Work instructions
Transcribe the material verbatim in full; the pictures do not belong in the copy.
-*-*-
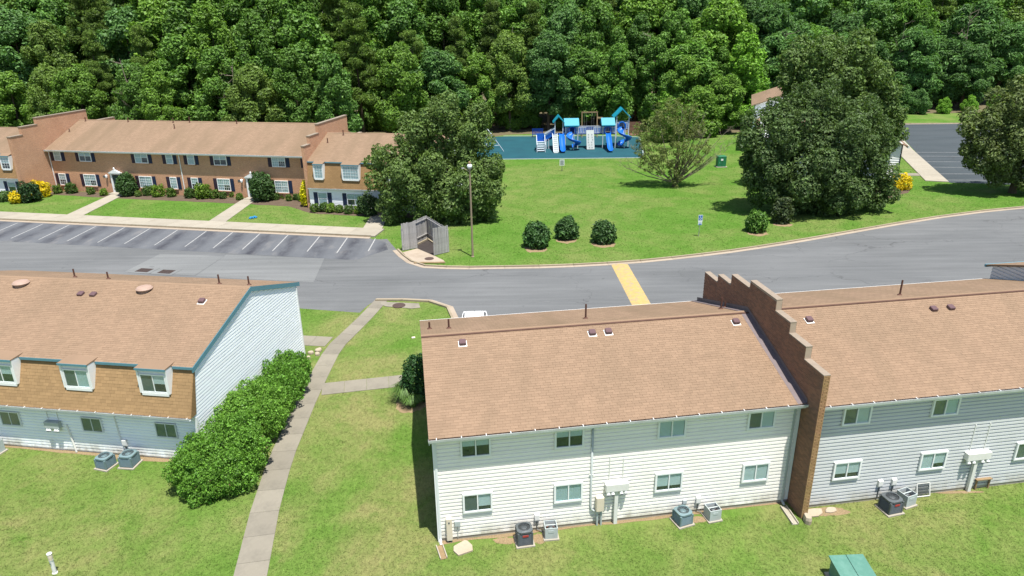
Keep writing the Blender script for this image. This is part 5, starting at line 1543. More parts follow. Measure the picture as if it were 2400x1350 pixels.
def blob_points(blobs, density, rng, inner=.12, squash=1.0, lo=.80, hi=1.06):
    """points over the outside of a heap of balls (x, y, z, r)"""
    B = np.array(blobs, float); P, N = [], []
    for i, (x, y, z, r) in enumerate(B):
        n = int(density * r * r * 12.6)
        d = rng.normal(0, 1, (n, 3)); d /= np.linalg.norm(d, axis=1)[:, None]
        rad = r * rng.uniform(lo, hi, n)
        # ragged surface
        rad *= 1 + .20 * np.sin(d[:, 0] * 7 + i) * np.sin(d[:, 1] * 6 + 2 * i) + .10 * np.sin(d[:, 2] * 13 + i)
        p = d * rad[:, None] * np.array([1, 1, squash]) + [x, y, z]
        keep = np.ones(n, bool)
        for j, (a, b, c, q) in enumerate(B):
            if j == i: continue
            dd = ((p - [a, b, c]) / [1, 1, squash]); keep &= (dd * dd).sum(1) > (q * .62) ** 2
        keep |= rng.random(n) < inner
        P.append(p[keep]); N.append(d[keep])
    return np.concatenate(P), np.concatenate(N)

def crown_blobs(w, h, z0, n, rng, shape='round', rb=(.15, .25), flat=1.0):
    out = []
    for i in range(n):
        t = (i + .5) / n
        a = i * 2.39996 + rng.uniform(-.4, .4)
        if shape == 'round':
            s = rng.uniform(.08, .97); prof = math.sin(math.pi * min(1, s ** .75)) ** .6
        elif shape == 'cone':
            s = rng.uniform(0, 1); prof = (1 - s) ** .8 + .08
        else:
            s = rng.uniform(.0, 1); prof = (1 - s ** 2.2) ** .5 * (.55 + .45 * min(1, s * 3))
        rr = rng.uniform(.35, .86) * prof * w / 2
        r = rng.uniform(*rb) * w / 2 * (1.15 - .3 * s) * flat
        out.append((math.cos(a) * rr, math.sin(a) * rr, z0 + s * h * .94 + r * .3, r))
    return out

def trunk_mesh(h, r, seed, limbs=6, spread=3.0, zsplit=.35, name='trunk', lean=.3, mat='bark'):
    rg = random.Random(seed); m = MB()
    top = Vector((rg.uniform(-lean, lean), rg.uniform(-lean, lean), h * .8))
    m.tube([(0, 0, -.1), (0, 0, h * .12), top * .5, top], [r * 1.35, r, r * .7, r * .18], 8)
    for k in range(limbs):
        t = zsplit + (1 - zsplit) * k / max(1, limbs) * .8
        p = top * t; a = k * 2.4 + rg.uniform(-.4, .4); s = spread * rg.uniform(.6, 1.0) * (1.15 - t)
        e = p + Vector((math.cos(a) * s, math.sin(a) * s, s * rg.uniform(.35, .8)))
        mid = p.lerp(e, .5) + Vector((0, 0, -.08 * s))
        m.tube([p, mid, e], [r * .42 * (1.2 - t), r * .25 * (1.2 - t), .03], 6)
    return m.mesh(name, M[mat])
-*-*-
Full solution
Keep writing the Blender script for this image. This is part 5, starting at line 1543. More parts follow. Measure the picture as if it were 2400x1350 pixels.
def blob_points(blobs, density, rng, inner=.12, squash=1.0, lo=.80, hi=1.06):
    """points over the outside of a heap of balls (x, y, z, r)"""
    B = np.array(blobs, float); P, N = [], []
    for i, (x, y, z, r) in enumerate(B):
        n = int(density * r * r * 12.6)
        d = rng.normal(0, 1, (n, 3)); d /= np.linalg.norm(d, axis=1)[:, None]
        rad = r * rng.uniform(lo, hi, n)
        # ragged surface
        rad *= 1 + .20 * np.sin(d[:, 0] * 7 + i) * np.sin(d[:, 1] * 6 + 2 * i) + .10 * np.sin(d[:, 2] * 13 + i)
        p = d * rad[:, None] * np.array([1, 1, squash]) + [x, y, z]
        keep = np.ones(n, bool)
        for j, (a, b, c, q) in enumerate(B):
            if j == i: continue
            dd = ((p - [a, b, c]) / [1, 1, squash]); keep &= (dd * dd).sum(1) > (q * .62) ** 2
        keep |= rng.random(n) < inner
        P.append(p[keep]); N.append(d[keep])
    return np.concatenate(P), np.concatenate(N)

def crown_blobs(w, h, z0, n, rng, shape='round', rb=(.15, .25), flat=1.0):
    out = []
    for i in range(n):
        t = (i + .5) / n
        a = i * 2.39996 + rng.uniform(-.4, .4)
        if shape == 'round':
            s = rng.uniform(.08, .97); prof = math.sin(math.pi * min(1, s ** .75)) ** .6
        elif shape == 'cone':
            s = rng.uniform(0, 1); prof = (1 - s) ** .8 + .08
        else:
            s = rng.uniform(.0, 1); prof = (1 - s ** 2.2) ** .5 * (.55 + .45 * min(1, s * 3))
        rr = rng.uniform(.35, .86) * prof * w / 2
        r = rng.uniform(*rb) * w / 2 * (1.15 - .3 * s) * flat
        out.append((math.cos(a) * rr, math.sin(a) * rr, z0 + s * h * .94 + r * .3, r))
    return out

def trunk_mesh(h, r, seed, limbs=6, spread=3.0, zsplit=.35, name='trunk', lean=.3, mat='bark'):
    rg = random.Random(seed); m = MB()
    top = Vector((rg.uniform(-lean, lean), rg.uniform(-lean, lean), h * .8))
    m.tube([(0, 0, -.1), (0, 0, h * .12), top * .5, top], [r * 1.35, r, r * .7, r * .18], 8)
    for k in range(limbs):
        t = zsplit + (1 - zsplit) * k / max(1, limbs) * .8
        p = top * t; a = k * 2.4 + rg.uniform(-.4, .4); s = spread * rg.uniform(.6, 1.0) * (1.15 - t)
        e = p + Vector((math.cos(a) * s, math.sin(a) * s, s * rg.uniform(.35, .8)))
        mid = p.lerp(e, .5) + Vector((0, 0, -.08 * s))
        m.tube([p, mid, e], [r * .42 * (1.2 - t), r * .25 * (1.2 - t), .03], 6)
    return m.mesh(name, M[mat])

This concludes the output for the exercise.